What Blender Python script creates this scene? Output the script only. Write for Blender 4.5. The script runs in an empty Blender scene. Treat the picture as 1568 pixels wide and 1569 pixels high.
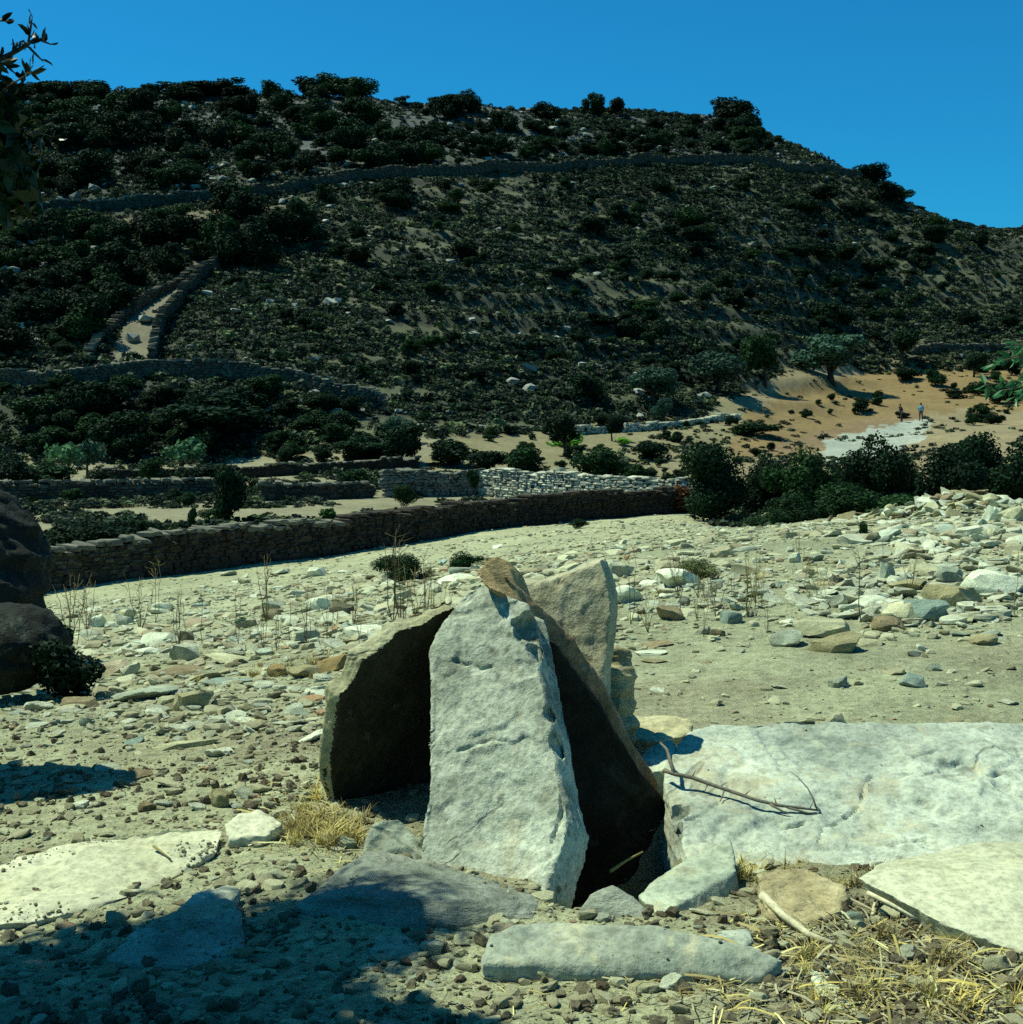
import bpy, bmesh, math, random
import numpy as np
from mathutils import Vector, Matrix, Euler

random.seed(7)
RNG = np.random.default_rng(11)
scene = bpy.context.scene
COL = scene.collection

# ------------------------------------------------------------------ camera, sky, sun, exposure
F, CX, HY, CZ = 2154.0, 784.0, 640.0, 0.92        # focal length in photo pixels, principal column, eye-level row, eye height
cam_data = bpy.data.cameras.new('camera')
cam_data.sensor_width = 36.0
cam_data.lens = 36.0 * F / 1568.0
cam_data.shift_y = -(784.5 - HY) / 1568.0
cam_data.clip_start = 0.05
cam_data.clip_end = 8000.0
cam = bpy.data.objects.new('camera', cam_data)
COL.objects.link(cam)
cam.location = (0, 0, CZ)
cam.rotation_euler = (math.radians(90), 0, 0)
scene.camera = cam

SUN = Vector((-0.47, 0.15, 0.87)).normalized()     # towards the sun: high, left, slightly ahead
world = bpy.data.worlds.new('World')
scene.world = world
world.use_nodes = True
wn, wl = world.node_tree.nodes, world.node_tree.links
bgn = wn['Background']
sky = wn.new('ShaderNodeTexSky')
sky.sky_type = 'NISHITA'
sky.sun_disc = False
sky.sun_elevation = math.asin(SUN.z)
sky.sun_rotation = math.atan2(SUN.x, SUN.y)
sky.altitude = 400
sky.air_density = 1.0
sky.dust_density = 0.6
sky.ozone_density = 1.5
tint = wn.new('ShaderNodeMix')                     # the slide film's cold blue-green
tint.data_type = 'RGBA'
tint.blend_type = 'MULTIPLY'
tint.inputs[0].default_value = 1.0
wl.new(sky.outputs[0], tint.inputs[6])
tint.inputs[7].default_value = (0.10, 1.03, 1.5, 1)
wl.new(tint.outputs[2], bgn.inputs[0])
bgn.inputs[1].default_value = 0.066

sun_data = bpy.data.lights.new('sun', 'SUN')
sun_data.energy = 5.0
sun_data.angle = math.radians(0.53)
sun_data.color = (0.95, 1.0, 0.77)
sun = bpy.data.objects.new('sun', sun_data)
COL.objects.link(sun)
sun.location = (-20, 3, 30)
sun.rotation_euler = SUN.to_track_quat('Z', 'Y').to_euler()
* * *
__What you are asked to do__: In the data above, please extract the lines from the first one through the line with "bgn.inputs[1].default_value = 0.066", exactly, and keep pictures out.

__Full answer__:
What Blender Python script creates this scene? Output the script only. Write for Blender 4.5. The script runs in an empty Blender scene. Treat the picture as 1568 pixels wide and 1569 pixels high.
import bpy, bmesh, math, random
import numpy as np
from mathutils import Vector, Matrix, Euler

random.seed(7)
RNG = np.random.default_rng(11)
scene = bpy.context.scene
COL = scene.collection

# ------------------------------------------------------------------ camera, sky, sun, exposure
F, CX, HY, CZ = 2154.0, 784.0, 640.0, 0.92        # focal length in photo pixels, principal column, eye-level row, eye height
cam_data = bpy.data.cameras.new('camera')
cam_data.sensor_width = 36.0
cam_data.lens = 36.0 * F / 1568.0
cam_data.shift_y = -(784.5 - HY) / 1568.0
cam_data.clip_start = 0.05
cam_data.clip_end = 8000.0
cam = bpy.data.objects.new('camera', cam_data)
COL.objects.link(cam)
cam.location = (0, 0, CZ)
cam.rotation_euler = (math.radians(90), 0, 0)
scene.camera = cam

SUN = Vector((-0.47, 0.15, 0.87)).normalized()     # towards the sun: high, left, slightly ahead
world = bpy.data.worlds.new('World')
scene.world = world
world.use_nodes = True
wn, wl = world.node_tree.nodes, world.node_tree.links
bgn = wn['Background']
sky = wn.new('ShaderNodeTexSky')
sky.sky_type = 'NISHITA'
sky.sun_disc = False
sky.sun_elevation = math.asin(SUN.z)
sky.sun_rotation = math.atan2(SUN.x, SUN.y)
sky.altitude = 400
sky.air_density = 1.0
sky.dust_density = 0.6
sky.ozone_density = 1.5
tint = wn.new('ShaderNodeMix')                     # the slide film's cold blue-green
tint.data_type = 'RGBA'
tint.blend_type = 'MULTIPLY'
tint.inputs[0].default_value = 1.0
wl.new(sky.outputs[0], tint.inputs[6])
tint.inputs[7].default_value = (0.10, 1.03, 1.5, 1)
wl.new(tint.outputs[2], bgn.inputs[0])
bgn.inputs[1].default_value = 0.066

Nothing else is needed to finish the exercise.